What you are asked to do:
What number of lines hold the word "picture"? State that number and nothing besides.

Dataset section:
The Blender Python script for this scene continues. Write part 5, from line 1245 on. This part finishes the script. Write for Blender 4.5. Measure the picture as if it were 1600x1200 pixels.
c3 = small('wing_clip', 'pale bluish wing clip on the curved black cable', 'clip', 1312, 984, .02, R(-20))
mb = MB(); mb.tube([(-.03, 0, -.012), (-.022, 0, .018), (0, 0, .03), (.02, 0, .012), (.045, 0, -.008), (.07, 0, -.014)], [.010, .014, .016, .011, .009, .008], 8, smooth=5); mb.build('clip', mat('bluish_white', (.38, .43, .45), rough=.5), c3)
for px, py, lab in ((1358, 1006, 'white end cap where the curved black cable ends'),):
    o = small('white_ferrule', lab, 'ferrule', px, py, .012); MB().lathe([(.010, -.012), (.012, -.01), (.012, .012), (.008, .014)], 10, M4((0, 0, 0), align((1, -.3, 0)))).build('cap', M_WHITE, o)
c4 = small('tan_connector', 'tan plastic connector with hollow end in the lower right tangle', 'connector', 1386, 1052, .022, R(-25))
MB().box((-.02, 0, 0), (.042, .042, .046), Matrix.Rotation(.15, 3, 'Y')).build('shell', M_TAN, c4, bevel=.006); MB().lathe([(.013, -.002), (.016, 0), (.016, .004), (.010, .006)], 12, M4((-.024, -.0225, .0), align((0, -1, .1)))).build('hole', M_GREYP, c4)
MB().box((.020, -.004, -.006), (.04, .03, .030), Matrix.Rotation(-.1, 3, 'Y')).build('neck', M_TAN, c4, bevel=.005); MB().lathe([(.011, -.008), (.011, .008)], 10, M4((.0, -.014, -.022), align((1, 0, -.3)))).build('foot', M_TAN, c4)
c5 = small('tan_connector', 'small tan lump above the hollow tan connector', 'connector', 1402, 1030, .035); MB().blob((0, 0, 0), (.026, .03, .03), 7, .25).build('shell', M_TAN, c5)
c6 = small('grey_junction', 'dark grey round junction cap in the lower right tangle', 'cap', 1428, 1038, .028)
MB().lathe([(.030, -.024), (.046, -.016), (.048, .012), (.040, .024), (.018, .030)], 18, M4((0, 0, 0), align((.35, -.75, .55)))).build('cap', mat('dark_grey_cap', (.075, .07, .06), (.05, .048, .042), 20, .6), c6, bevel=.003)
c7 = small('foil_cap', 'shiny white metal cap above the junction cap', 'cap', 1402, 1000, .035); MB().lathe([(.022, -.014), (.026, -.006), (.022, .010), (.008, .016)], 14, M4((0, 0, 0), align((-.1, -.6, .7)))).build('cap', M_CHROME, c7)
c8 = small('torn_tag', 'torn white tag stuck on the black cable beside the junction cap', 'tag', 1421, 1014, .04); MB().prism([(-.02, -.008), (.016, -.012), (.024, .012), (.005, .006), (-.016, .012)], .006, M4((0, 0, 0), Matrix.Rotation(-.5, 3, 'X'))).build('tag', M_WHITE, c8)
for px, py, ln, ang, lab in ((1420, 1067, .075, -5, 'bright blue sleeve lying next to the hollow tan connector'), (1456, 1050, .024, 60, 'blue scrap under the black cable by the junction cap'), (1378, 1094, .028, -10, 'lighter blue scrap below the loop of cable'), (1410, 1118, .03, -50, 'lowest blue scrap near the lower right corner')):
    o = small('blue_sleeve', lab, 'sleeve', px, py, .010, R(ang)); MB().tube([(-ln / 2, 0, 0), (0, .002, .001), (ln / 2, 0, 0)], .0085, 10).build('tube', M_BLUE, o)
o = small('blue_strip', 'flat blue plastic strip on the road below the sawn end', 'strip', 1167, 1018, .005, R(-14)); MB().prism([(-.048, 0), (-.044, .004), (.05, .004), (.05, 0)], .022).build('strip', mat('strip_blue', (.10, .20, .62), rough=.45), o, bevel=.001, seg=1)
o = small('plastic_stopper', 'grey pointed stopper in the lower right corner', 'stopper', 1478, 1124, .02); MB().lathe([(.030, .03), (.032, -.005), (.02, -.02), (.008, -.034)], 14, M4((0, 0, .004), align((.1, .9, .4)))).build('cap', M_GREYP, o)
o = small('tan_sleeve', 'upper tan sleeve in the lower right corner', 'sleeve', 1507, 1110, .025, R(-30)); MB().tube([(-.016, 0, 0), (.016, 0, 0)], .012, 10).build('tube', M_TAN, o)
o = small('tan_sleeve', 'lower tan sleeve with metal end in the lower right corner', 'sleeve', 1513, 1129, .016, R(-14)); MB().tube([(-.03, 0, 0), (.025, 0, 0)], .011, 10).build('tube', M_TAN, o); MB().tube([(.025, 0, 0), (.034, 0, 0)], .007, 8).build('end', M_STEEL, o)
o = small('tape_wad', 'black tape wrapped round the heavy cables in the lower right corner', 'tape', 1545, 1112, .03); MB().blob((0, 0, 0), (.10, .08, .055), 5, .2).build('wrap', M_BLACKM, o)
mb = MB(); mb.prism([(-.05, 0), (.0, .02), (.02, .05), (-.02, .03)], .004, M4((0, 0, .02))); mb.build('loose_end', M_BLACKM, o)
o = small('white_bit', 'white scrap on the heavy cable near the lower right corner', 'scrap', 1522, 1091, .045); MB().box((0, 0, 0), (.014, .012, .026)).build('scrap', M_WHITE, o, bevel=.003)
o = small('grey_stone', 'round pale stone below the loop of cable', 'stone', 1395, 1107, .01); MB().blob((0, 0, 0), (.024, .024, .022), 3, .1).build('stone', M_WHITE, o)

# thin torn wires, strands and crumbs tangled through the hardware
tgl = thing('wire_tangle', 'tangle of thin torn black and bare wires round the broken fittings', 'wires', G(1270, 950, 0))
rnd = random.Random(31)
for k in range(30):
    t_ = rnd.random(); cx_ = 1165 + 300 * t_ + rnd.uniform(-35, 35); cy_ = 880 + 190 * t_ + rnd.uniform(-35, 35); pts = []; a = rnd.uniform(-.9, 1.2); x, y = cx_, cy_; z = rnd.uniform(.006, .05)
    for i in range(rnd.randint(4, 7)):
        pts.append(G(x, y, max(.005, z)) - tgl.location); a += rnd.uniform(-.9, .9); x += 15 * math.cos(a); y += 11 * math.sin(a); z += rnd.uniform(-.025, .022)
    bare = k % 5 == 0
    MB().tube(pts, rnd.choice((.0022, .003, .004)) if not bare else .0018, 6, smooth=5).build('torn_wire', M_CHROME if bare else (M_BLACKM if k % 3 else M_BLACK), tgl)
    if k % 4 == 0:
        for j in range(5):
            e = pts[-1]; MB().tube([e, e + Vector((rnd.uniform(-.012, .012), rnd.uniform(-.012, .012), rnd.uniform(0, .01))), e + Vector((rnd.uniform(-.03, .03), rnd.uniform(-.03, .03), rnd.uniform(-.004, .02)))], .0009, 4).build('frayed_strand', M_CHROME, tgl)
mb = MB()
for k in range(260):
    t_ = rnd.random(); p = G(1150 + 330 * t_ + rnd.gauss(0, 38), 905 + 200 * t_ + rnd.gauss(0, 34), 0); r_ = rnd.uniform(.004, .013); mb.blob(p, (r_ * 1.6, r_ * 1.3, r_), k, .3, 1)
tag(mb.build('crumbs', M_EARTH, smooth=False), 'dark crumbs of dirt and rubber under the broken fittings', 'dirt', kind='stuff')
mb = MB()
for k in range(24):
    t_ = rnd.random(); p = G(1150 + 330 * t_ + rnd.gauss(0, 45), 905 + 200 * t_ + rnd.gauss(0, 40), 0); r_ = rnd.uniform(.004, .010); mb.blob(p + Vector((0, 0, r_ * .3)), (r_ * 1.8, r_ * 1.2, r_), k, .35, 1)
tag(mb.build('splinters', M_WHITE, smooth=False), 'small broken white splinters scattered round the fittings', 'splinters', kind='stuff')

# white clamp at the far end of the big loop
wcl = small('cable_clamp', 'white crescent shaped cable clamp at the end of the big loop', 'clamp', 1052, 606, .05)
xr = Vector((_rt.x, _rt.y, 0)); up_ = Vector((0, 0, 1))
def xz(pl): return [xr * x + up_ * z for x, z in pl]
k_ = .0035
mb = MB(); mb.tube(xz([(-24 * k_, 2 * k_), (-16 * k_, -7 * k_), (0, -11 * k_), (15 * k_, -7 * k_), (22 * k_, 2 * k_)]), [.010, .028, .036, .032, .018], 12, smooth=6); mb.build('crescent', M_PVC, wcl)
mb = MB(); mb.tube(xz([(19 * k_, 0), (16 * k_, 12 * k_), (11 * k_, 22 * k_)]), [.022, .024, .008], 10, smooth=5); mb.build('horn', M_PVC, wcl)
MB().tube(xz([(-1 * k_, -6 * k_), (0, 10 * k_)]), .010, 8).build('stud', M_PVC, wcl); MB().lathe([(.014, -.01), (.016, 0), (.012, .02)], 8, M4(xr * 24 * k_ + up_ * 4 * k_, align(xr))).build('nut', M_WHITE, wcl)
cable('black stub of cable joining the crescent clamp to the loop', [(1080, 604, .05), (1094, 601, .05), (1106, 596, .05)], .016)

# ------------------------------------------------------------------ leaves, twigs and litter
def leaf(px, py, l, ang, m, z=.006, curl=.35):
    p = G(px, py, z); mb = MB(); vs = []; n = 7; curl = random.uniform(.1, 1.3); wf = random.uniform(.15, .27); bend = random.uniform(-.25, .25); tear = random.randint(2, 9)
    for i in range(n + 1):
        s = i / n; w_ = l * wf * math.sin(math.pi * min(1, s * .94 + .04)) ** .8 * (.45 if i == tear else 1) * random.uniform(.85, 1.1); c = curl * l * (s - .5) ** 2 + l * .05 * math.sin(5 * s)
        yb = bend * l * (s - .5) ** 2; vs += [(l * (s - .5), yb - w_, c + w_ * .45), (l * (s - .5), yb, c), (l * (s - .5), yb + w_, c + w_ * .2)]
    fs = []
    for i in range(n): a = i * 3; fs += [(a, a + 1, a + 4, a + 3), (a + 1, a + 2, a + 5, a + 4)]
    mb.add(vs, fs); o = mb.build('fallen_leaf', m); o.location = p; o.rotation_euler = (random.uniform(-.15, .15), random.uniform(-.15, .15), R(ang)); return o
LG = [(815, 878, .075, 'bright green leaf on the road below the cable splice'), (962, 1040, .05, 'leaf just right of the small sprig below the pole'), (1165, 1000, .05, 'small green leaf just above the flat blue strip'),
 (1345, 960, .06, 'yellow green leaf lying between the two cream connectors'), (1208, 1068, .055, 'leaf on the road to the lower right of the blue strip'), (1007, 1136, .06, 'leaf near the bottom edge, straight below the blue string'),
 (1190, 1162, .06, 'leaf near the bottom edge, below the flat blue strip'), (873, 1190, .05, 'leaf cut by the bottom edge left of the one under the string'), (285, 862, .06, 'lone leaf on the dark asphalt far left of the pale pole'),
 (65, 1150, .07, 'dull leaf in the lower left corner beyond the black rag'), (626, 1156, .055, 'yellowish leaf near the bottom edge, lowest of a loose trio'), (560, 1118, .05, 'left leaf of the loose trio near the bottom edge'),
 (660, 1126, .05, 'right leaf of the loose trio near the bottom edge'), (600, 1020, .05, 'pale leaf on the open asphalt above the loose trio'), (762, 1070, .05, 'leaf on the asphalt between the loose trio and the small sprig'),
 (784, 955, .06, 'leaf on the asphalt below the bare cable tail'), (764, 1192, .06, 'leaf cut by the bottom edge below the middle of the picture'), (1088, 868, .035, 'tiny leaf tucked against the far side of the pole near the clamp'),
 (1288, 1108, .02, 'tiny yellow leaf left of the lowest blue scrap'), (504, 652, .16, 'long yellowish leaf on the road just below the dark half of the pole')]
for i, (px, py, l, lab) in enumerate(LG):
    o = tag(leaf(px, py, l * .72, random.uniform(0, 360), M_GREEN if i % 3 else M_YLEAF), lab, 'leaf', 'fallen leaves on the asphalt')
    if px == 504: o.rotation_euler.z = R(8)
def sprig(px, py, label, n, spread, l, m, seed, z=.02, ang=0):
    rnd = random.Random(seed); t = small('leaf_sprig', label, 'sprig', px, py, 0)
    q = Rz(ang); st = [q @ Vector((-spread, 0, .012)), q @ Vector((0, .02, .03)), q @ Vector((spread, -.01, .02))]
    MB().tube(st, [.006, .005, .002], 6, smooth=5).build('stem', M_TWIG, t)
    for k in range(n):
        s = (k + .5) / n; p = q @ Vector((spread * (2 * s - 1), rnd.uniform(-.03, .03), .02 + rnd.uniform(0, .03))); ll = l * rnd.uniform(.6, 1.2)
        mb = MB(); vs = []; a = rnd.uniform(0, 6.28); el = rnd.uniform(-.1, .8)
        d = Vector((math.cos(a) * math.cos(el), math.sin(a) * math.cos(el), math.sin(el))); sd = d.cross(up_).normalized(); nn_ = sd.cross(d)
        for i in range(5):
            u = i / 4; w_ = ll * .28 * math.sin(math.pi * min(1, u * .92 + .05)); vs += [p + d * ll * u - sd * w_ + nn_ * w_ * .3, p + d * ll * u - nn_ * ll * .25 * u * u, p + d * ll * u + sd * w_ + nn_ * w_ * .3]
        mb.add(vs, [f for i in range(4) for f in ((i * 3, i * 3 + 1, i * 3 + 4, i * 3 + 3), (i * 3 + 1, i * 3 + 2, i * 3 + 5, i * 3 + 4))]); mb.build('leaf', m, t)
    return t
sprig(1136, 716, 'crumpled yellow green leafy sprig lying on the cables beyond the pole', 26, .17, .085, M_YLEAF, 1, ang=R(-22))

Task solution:
2